[Required task]
Reproduce the data exactly.
━━━━━━━━━━━━━━━━━━━━━━━━━━━━━━
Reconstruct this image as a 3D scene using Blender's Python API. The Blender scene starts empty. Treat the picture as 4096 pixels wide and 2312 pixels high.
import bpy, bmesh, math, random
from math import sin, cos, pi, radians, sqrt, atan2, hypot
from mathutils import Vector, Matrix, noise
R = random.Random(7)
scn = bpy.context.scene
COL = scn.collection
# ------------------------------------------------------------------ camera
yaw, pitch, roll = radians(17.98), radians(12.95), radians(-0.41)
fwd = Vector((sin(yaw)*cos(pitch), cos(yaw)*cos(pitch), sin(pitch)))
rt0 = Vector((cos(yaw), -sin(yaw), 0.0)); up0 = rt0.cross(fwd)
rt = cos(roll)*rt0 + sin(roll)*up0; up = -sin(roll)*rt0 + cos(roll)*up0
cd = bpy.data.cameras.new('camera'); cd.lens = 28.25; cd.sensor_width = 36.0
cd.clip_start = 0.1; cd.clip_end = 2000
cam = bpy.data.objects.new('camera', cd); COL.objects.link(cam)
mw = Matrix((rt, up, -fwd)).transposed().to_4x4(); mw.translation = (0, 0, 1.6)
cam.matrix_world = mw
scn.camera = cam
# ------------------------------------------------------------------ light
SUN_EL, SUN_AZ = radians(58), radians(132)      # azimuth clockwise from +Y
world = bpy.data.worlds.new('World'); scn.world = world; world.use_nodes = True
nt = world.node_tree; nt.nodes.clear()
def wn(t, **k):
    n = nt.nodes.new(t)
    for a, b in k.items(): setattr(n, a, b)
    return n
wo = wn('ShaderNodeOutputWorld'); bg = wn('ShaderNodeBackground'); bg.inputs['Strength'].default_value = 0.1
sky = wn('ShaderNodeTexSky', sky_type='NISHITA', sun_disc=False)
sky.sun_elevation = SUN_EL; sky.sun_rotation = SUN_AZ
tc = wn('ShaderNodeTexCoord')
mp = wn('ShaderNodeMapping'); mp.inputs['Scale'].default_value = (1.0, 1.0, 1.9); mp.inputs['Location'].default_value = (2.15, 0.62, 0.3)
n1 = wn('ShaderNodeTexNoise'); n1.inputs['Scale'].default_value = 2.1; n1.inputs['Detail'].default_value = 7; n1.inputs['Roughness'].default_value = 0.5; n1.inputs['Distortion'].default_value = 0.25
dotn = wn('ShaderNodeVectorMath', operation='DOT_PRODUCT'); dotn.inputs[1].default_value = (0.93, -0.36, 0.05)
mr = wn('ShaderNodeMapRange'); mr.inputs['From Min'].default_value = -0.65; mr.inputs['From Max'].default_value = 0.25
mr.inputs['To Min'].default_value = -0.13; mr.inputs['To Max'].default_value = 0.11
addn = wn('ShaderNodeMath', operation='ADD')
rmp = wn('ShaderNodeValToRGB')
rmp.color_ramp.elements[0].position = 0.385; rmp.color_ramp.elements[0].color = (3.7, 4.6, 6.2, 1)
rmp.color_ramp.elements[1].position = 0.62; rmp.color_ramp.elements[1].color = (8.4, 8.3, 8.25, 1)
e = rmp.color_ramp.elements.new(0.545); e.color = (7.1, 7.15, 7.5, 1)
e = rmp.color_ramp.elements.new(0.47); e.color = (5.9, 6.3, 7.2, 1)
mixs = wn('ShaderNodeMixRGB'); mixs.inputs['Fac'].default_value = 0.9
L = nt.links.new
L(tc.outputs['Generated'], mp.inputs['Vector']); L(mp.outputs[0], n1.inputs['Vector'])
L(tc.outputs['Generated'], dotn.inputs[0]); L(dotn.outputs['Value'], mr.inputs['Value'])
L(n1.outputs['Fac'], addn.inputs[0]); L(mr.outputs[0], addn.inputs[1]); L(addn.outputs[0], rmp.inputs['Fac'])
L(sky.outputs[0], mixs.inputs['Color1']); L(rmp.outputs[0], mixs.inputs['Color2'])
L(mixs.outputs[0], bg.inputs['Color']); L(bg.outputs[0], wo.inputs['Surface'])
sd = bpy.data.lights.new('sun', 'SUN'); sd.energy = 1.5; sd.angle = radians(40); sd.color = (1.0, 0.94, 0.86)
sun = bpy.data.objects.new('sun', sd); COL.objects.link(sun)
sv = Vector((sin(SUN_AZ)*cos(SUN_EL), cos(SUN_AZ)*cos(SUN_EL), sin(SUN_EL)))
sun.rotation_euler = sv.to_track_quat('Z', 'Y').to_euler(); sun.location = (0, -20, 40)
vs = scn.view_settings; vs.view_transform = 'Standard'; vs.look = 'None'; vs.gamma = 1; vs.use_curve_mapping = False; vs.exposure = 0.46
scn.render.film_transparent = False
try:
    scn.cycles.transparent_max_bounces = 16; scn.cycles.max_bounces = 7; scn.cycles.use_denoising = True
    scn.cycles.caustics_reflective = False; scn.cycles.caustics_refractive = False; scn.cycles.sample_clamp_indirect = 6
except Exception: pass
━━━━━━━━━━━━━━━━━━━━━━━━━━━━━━
[Reply]
Reconstruct this image as a 3D scene using Blender's Python API. The Blender scene starts empty. Treat the picture as 4096 pixels wide and 2312 pixels high.
import bpy, bmesh, math, random
from math import sin, cos, pi, radians, sqrt, atan2, hypot
from mathutils import Vector, Matrix, noise
R = random.Random(7)
scn = bpy.context.scene
COL = scn.collection
# ------------------------------------------------------------------ camera
yaw, pitch, roll = radians(17.98), radians(12.95), radians(-0.41)
fwd = Vector((sin(yaw)*cos(pitch), cos(yaw)*cos(pitch), sin(pitch)))
rt0 = Vector((cos(yaw), -sin(yaw), 0.0)); up0 = rt0.cross(fwd)
rt = cos(roll)*rt0 + sin(roll)*up0; up = -sin(roll)*rt0 + cos(roll)*up0
cd = bpy.data.cameras.new('camera'); cd.lens = 28.25; cd.sensor_width = 36.0
cd.clip_start = 0.1; cd.clip_end = 2000
cam = bpy.data.objects.new('camera', cd); COL.objects.link(cam)
mw = Matrix((rt, up, -fwd)).transposed().to_4x4(); mw.translation = (0, 0, 1.6)
cam.matrix_world = mw
scn.camera = cam
# ------------------------------------------------------------------ light
SUN_EL, SUN_AZ = radians(58), radians(132)      # azimuth clockwise from +Y
world = bpy.data.worlds.new('World'); scn.world = world; world.use_nodes = True
nt = world.node_tree; nt.nodes.clear()
def wn(t, **k):
    n = nt.nodes.new(t)
    for a, b in k.items(): setattr(n, a, b)
    return n
wo = wn('ShaderNodeOutputWorld'); bg = wn('ShaderNodeBackground'); bg.inputs['Strength'].default_value = 0.1
sky = wn('ShaderNodeTexSky', sky_type='NISHITA', sun_disc=False)
sky.sun_elevation = SUN_EL; sky.sun_rotation = SUN_AZ
tc = wn('ShaderNodeTexCoord')
mp = wn('ShaderNodeMapping'); mp.inputs['Scale'].default_value = (1.0, 1.0, 1.9); mp.inputs['Location'].default_value = (2.15, 0.62, 0.3)
n1 = wn('ShaderNodeTexNoise'); n1.inputs['Scale'].default_value = 2.1; n1.inputs['Detail'].default_value = 7; n1.inputs['Roughness'].default_value = 0.5; n1.inputs['Distortion'].default_value = 0.25
dotn = wn('ShaderNodeVectorMath', operation='DOT_PRODUCT'); dotn.inputs[1].default_value = (0.93, -0.36, 0.05)
mr = wn('ShaderNodeMapRange'); mr.inputs['From Min'].default_value = -0.65; mr.inputs['From Max'].default_value = 0.25
mr.inputs['To Min'].default_value = -0.13; mr.inputs['To Max'].default_value = 0.11
addn = wn('ShaderNodeMath', operation='ADD')
rmp = wn('ShaderNodeValToRGB')
rmp.color_ramp.elements[0].position = 0.385; rmp.color_ramp.elements[0].color = (3.7, 4.6, 6.2, 1)
rmp.color_ramp.elements[1].position = 0.62; rmp.color_ramp.elements[1].color = (8.4, 8.3, 8.25, 1)
e = rmp.color_ramp.elements.new(0.545); e.color = (7.1, 7.15, 7.5, 1)
e = rmp.color_ramp.elements.new(0.47); e.color = (5.9, 6.3, 7.2, 1)
mixs = wn('ShaderNodeMixRGB'); mixs.inputs['Fac'].default_value = 0.9
L = nt.links.new
L(tc.outputs['Generated'], mp.inputs['Vector']); L(mp.outputs[0], n1.inputs['Vector'])
L(tc.outputs['Generated'], dotn.inputs[0]); L(dotn.outputs['Value'], mr.inputs['Value'])
L(n1.outputs['Fac'], addn.inputs[0]); L(mr.outputs[0], addn.inputs[1]); L(addn.outputs[0], rmp.inputs['Fac'])
L(sky.outputs[0], mixs.inputs['Color1']); L(rmp.outputs[0], mixs.inputs['Color2'])
L(mixs.outputs[0], bg.inputs['Color']); L(bg.outputs[0], wo.inputs['Surface'])
sd = bpy.data.lights.new('sun', 'SUN'); sd.energy = 1.5; sd.angle = radians(40); sd.color = (1.0, 0.94, 0.86)
sun = bpy.data.objects.new('sun', sd); COL.objects.link(sun)
sv = Vector((sin(SUN_AZ)*cos(SUN_EL), cos(SUN_AZ)*cos(SUN_EL), sin(SUN_EL)))
sun.rotation_euler = sv.to_track_quat('Z', 'Y').to_euler(); sun.location = (0, -20, 40)
vs = scn.view_settings; vs.view_transform = 'Standard'; vs.look = 'None'; vs.gamma = 1; vs.use_curve_mapping = False; vs.exposure = 0.46
scn.render.film_transparent = False
try:
    scn.cycles.transparent_max_bounces = 16; scn.cycles.max_bounces = 7; scn.cycles.use_denoising = True
    scn.cycles.caustics_reflective = False; scn.cycles.caustics_refractive = False; scn.cycles.sample_clamp_indirect = 6
except Exception: pass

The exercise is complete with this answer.